The man who died was a tourist who was also mugged. Maybe by the same guy. The difference was that he fought back.

It was only a few days before being robbed in front of my hostel that I had been scammed by an unmarked taxicab driver and robbed of $50 in San José, the capital of Costa Rica. I had already tucked that memory away and forgotten about it.

This I could not. Knife on wrist. A murder. How do you reconcile with that?

I never thought it would happen to me. Before my Costa Rica trip, I had led backpacking trips on volcanoes in Nicaragua. I had camped in the far western corners of China, where most Chinese people are afraid to travel. I had gone by car to Honduras, a country which is under a US State Department travel warning. For two weeks to study Spanish, I was the only tourist in an Amazonian rainforest in Ecuador. I had walked home alone on countless nights in many cities across the world. I had hitched many car rides from people whom I just met on the streets. I had gone scuba diving by myself in Mexico. Once after being kicked out of my tour group in Tibet, I befriended locals and drank beers with artists and restaurateurs I met in town.

I defied conventional travel tips because I was adamant about not subscribing to common fears. I believed that people are inherently good, with a fervor that was borderline religious.

Costa Rican beach
photo by Clarissa Wei

Yet after the robbery, I found myself uncharacteristically paralyzed while living in Puerto Viejo. I couldn’t go into town without a friend. I stopped drinking. I suffered panic attacks when I took walks on quiet streets at nightfall, regardless of whether I had company. I found myself stereotyping people based on color, a reality that I am embarrassed and horrified to admit.

The hard truth is that I was naïve.

As a traveling writer who had traversed the globe by herself for the last two years, I prided myself on my ability to trust people. But my confidence was shaken. Forever the idealist, I wish I could say that I have reverted to my old self.

I haven’t. I’m a lot warier.

The hard truth is that I was naïve. It wasn’t safe to get into strange cars or stumble around drunk in the middle of the night on my own—no matter what city I was in. A woman shouldn’t have to feel unsafe walking the streets in the dark, but unfortunately that isn’t the reality we inhabit.

Costa Rica
photo by Clarissa Wei

One evening weeks later in that same Costa Rican town, my girlfriends were determined to hitchhike to a nearby town to eat at a restaurant owned by a man we had met earlier that day. We began to walk in that direction, until the shops began to taper off and it was just jungle and beach and a few streetlights. And as the sky turned from cotton candy pink to rose to a deep navy blue, I began to panic. Here we were: four girls, walking alone on the streets with very few people, looking to hitchhike.

My hands began to tremble. We reached a part of the road where there were no more shops. Just cars and darkness. More darkness and darkness. The trauma of being at knifepoint came rolling back. I remembered the exact texture of that blade on my wrist. The fear I felt. How it took me completely by surprise.

“Guys.
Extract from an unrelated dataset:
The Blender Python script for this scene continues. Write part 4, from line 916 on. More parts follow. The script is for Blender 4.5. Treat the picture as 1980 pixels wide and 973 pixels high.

Sorry. I need to leave,” I said to my friends. I backed away, the sky rapidly changing hues. They looked bewildered.

“This has nothing to do with you guys,” I assured them. “But I really can’t be here.”

I took my sweet time walking home, taking in the sounds of owls, insects, rodents, and all living things. The sweet fireflies, the hooting and whooping of mysterious things. Immediately, I felt a wave of relief.

And then I ran. I ran in the direction that we came from until I saw a little restaurant with a light. I ran inside and begged the owner to call me a taxi. She told me a bus would be there soon. I told her I lived in the jungle and that wouldn’t do. A taxi picked me up, and in my broken Spanish, I relayed the entire story to the driver. About the robbery, about the murder. Because I needed to get it out. Because I needed to connect with this taxi driver, who was taking me—alone—to my home in the jungle. He could sense my anxiety and tried his best to make small talk, as if indirectly assuring me that nothing would happen and that I could trust him. I did. We turned left off of the street onto an unpaved road, straight into the mountains where the farm I was staying was located.

“Tigre?” he asked half-joking when he dropped me off, suggesting a jungle cat could jump out and eat me. I assured him I could manage and I bid him a thankful goodbye. In the pitch dark with my headlamp strapped on, I began to stroll. I took my sweet time walking home, taking in the sounds of owls, insects, rodents, and all living things. The sweet fireflies, the hooting and whooping of mysterious things. Immediately, I felt a wave of relief.

I still hold steadfast to my belief that most are inherently good and the malicious are few and far between.

In nature, creatures are not evil. In the forest, I am safe. Unlike man, it takes only what it needs. For the first time on my trip, I was walking alone at night without any sort of apprehension. My mind was startlingly quiet.

This moment reminded me that I am not deterred from traveling alone. While not all people are good all the time, I still hold steadfast to my belief that most are inherently good and the malicious are few and far between.

I had found my limits and acted accordingly, with no shame and embarrassment. I could trust myself to stay within those limits. That was when the healing began.

Three months later I visited my French companion in France, where we ran down sand dunes and picnicked by the beach with wine and delicious rabbit pâté. The Costa Rica incident, at this point, was just another story. As we sat there, continents away from where we had first met, I couldn’t help but laugh out loud at the first words I had said to him: “I just don’t trust men.”

He handed me a glass of wine, and we had a toast.

“Salud,” he said.

“Salud,” I replied, smiling and marveling at how far trust had taken me. Around the world, to France, and sipping wine with a stranger who was now my friend.